Although most engineering colleges offer a variety of co-curricular and extracurricular activities to enrich students' sense of belonging to the college, existing literature has not fully captured whether and how the various activities serve to support students' sense of belonging and predict student outcomes.
We investigated how engineering students perceive diverse activities as supports for their sense of belonging, and how these perceptions predict their engineering motivation, persistence, and achievement depending on their year in college.
Five thousand eleven first- to fourth-year students from the College of Engineering of a four-year, public university participated in a longitudinal, multicohort study. They reported their engineering-related motivation, persistence, and perceptions about the extent to which four types of activities (i.e., university programs; college programs; co-ops/internships and course teamwork; student organizations and research) contributed to their sense of belonging (i.e., served as supports for belonging).
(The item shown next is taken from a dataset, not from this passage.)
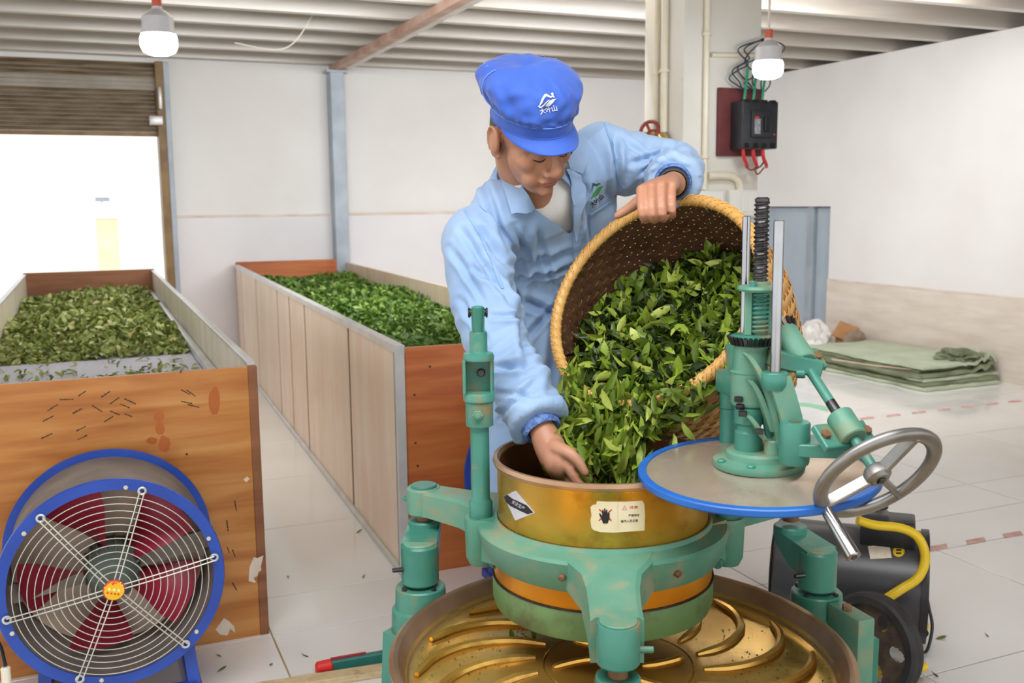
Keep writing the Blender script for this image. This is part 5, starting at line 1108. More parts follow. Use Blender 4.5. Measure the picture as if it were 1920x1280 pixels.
# ---- cap
prof = spline([(.026, .0800, .0965, -.008), (.042, .0812, .0975, -.008), (.058, .0830, .0990, -.010), (.072, .0925, .1060, -.016), (.092, .0985, .1135, -.024), (.114, .0950, .1110, -.028), (.132, .0780, .0930, -.030), (.143, .0480, .0590, -.028), (.147, .0180, .0220, -.026)], 46)
g = MB(); rings = []; na = 120
for (z_, rx, ry, cy) in prof:
    ring = []
    for i in range(na):
        a = 2*pi*i/na; w = max(0, min(1, (z_-.052)/.028)); ca, sa = cos(a), sin(a)
        gath = .0028*sin(a*26+2*sin(a*5))*max(0, 1-abs(z_-.068)/.02)
        nn_ = noise.noise(Vector((ca*2.3, sa*2.3, z_*22)))*.010*w+noise.noise(Vector((ca*5+3, sa*5, z_*50)))*.0065*w
        back = .012*w*max(0, -sa)**2*max(0, 1-abs(z_-.085)/.055)
        k = 1+(gath+nn_+back)/.1; zt = z_+.010*sa*(1-w)-.004*ca*0-.022*max(0, -sa)*w*.8
        ring.append(HL((rx*ca*k, cy+ry*sa*k, zt)))
    rings.append(ring)
inner = [[HO+(p-HO)*.965 for p in rings[0]]]
g.loft([inner[0]]+rings, caps=False); n0 = len(rings)*na+na; top = len(g.v); g.v.append(HL((0, -.026, .1475))); g.f += [(top-na+i, top-na+(i+1) % na, top) for i in range(na)]
cap = g.build('cap', M_cap, man, ang=70)
# band seams
def band(z_, r, nm, m, k=1.006):
    q = min(prof, key=lambda p: abs(p[0]-z_)); g = MB(); g.tube([HL((q[1]*k*cos(a), q[3]+q[2]*k*sin(a), z_+.010*sin(a))) for a in np.linspace(0, 2*pi, 80, endpoint=False)], r, 6, closed=True); g.build(nm, m, cap)
band(.031, .0016, 'band_seam', M_cap); band(.056, .0012, 'band_seam', M_capl, 1.004)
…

Multigroup structural equation modeling was conducted to examine the relations among supports for belonging and academic outcomes, with a focus on the variation depending on students' year in college.
Co-ops/internships and teamwork in courses were significant predictors of adaptive academic outcomes for all students regardless of their college year. This relation was stronger among third- and fourth-year students than among first- and second-year students. For first-year students, enhanced belonging supported by university programs significantly contributed to their motivation and identity.
Institutional efforts to enhance students' sense of belonging should be tailored to meet the evolving needs of students as they advance through their college experience.